Using the data below, output the first line and every line after it up to and including the line containing "random.seed(4); RNG = np.random.default_rng(4)", exactly as written and with nothing added.
*** INFORMATION PROVIDED
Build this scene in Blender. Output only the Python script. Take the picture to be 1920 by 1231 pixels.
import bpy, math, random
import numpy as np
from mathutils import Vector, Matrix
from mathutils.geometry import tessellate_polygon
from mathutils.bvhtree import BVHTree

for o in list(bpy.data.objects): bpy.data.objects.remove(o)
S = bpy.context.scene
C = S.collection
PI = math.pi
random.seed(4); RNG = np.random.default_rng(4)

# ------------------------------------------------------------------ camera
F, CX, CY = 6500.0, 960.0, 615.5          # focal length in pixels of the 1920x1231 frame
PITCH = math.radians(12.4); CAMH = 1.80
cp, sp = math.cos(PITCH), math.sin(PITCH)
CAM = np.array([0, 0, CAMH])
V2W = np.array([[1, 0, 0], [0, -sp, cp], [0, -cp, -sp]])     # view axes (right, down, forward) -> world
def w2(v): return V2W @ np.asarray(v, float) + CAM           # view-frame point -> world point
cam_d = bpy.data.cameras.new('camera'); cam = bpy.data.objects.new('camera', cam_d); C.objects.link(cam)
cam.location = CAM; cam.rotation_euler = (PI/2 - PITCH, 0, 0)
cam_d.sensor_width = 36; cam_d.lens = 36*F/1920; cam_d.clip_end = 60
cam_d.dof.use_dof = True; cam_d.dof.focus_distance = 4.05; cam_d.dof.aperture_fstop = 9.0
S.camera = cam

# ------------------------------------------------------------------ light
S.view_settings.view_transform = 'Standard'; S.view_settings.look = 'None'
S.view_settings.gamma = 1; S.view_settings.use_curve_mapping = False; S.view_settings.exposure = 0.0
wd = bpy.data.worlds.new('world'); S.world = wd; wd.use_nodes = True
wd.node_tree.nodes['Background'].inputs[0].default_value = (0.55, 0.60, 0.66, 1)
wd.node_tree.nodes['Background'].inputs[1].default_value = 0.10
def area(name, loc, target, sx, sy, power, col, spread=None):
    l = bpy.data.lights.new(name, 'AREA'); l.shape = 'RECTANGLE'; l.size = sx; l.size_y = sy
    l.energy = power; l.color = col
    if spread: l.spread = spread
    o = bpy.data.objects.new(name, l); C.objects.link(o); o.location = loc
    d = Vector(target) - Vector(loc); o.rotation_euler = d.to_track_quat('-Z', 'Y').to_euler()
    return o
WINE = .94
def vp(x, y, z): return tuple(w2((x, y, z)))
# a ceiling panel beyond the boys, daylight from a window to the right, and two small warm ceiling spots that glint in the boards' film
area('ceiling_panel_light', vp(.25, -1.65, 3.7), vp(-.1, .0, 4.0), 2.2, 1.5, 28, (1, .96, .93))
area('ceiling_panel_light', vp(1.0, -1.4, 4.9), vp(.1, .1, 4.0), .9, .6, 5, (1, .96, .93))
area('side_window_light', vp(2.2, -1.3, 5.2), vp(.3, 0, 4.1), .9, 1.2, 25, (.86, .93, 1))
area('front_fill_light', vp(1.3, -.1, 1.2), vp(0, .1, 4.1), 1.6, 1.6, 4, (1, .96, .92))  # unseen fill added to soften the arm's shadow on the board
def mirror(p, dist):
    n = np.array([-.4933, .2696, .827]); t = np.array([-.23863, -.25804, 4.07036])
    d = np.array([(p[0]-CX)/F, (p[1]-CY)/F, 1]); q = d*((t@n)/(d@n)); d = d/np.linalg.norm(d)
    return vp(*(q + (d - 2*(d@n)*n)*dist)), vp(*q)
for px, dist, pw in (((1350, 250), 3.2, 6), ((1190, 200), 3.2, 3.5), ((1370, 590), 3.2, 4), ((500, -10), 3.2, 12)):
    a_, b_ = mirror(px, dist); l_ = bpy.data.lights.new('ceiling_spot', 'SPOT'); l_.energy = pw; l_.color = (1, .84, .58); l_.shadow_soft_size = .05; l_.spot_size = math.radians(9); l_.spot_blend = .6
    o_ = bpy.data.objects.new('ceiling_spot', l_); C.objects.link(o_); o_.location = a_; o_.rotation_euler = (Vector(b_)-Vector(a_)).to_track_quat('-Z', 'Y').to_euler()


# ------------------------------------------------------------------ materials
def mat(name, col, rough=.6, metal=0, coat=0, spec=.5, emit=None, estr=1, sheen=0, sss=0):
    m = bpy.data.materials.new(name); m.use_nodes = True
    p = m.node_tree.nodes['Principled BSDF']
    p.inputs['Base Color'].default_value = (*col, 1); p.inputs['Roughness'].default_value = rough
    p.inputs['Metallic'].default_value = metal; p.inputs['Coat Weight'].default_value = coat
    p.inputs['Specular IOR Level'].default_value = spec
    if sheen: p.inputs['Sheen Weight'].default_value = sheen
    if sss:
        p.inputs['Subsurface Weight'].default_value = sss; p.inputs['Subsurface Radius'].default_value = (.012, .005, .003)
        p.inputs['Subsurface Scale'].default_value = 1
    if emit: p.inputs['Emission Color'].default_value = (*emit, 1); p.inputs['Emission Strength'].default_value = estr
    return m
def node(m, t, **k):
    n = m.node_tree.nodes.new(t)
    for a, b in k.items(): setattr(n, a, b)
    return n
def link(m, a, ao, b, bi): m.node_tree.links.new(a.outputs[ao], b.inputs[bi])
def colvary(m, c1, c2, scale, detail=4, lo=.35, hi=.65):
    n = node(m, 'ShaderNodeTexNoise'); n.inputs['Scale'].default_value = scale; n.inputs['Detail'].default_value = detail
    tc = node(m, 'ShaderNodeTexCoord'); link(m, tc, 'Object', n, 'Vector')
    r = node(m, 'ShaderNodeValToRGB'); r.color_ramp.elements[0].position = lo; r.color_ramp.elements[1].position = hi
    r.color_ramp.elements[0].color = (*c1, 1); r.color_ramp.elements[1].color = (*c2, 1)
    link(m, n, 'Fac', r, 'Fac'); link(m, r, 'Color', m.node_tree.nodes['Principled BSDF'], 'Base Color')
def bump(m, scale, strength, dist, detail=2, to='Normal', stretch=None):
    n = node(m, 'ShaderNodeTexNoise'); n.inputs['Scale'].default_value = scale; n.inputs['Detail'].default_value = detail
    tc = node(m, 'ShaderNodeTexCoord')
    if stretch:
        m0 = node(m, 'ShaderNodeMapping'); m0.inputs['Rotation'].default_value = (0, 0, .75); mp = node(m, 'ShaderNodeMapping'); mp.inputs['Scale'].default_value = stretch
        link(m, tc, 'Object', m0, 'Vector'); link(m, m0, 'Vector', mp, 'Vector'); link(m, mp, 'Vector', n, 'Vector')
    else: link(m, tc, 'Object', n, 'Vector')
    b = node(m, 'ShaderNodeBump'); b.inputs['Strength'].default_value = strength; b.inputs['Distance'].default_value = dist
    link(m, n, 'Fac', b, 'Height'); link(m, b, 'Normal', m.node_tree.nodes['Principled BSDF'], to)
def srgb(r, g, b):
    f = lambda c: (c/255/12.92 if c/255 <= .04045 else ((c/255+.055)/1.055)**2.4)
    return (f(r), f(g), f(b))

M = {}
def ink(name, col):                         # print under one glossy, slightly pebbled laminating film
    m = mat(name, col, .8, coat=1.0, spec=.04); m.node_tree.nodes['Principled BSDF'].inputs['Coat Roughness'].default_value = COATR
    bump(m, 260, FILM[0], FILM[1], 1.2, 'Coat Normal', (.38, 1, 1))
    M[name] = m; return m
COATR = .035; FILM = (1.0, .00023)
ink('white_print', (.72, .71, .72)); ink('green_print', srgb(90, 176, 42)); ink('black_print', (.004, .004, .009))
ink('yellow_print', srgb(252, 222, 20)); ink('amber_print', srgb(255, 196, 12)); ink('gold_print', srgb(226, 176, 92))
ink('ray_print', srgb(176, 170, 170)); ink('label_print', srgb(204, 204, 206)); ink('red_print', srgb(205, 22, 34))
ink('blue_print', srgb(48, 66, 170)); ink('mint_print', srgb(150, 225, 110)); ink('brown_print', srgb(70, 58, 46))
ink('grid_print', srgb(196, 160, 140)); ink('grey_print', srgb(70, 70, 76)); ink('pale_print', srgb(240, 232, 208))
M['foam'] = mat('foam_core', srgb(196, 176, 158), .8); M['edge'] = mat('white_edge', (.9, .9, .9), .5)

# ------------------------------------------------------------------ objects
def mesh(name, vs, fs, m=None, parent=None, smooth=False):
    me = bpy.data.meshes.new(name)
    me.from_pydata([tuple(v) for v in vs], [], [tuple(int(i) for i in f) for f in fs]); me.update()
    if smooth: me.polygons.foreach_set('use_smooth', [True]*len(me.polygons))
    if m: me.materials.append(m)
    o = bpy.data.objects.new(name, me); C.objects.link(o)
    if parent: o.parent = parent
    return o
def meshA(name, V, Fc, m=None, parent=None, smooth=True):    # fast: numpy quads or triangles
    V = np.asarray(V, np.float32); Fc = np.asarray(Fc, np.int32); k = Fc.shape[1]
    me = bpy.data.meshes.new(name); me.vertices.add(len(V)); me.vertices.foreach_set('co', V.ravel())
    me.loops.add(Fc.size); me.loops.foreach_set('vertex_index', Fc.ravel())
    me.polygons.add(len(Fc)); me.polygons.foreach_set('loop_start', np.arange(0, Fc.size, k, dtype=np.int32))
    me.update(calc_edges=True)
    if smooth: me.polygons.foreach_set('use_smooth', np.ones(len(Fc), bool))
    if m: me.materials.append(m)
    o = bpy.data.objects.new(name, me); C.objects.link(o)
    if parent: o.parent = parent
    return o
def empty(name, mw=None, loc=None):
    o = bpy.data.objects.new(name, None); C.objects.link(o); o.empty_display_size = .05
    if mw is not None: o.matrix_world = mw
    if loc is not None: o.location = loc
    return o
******
• _ANSWER IN FULL_:
Build this scene in Blender. Output only the Python script. Take the picture to be 1920 by 1231 pixels.
import bpy, math, random
import numpy as np
from mathutils import Vector, Matrix
from mathutils.geometry import tessellate_polygon
from mathutils.bvhtree import BVHTree

for o in list(bpy.data.objects): bpy.data.objects.remove(o)
S = bpy.context.scene
C = S.collection
PI = math.pi
random.seed(4); RNG = np.random.default_rng(4)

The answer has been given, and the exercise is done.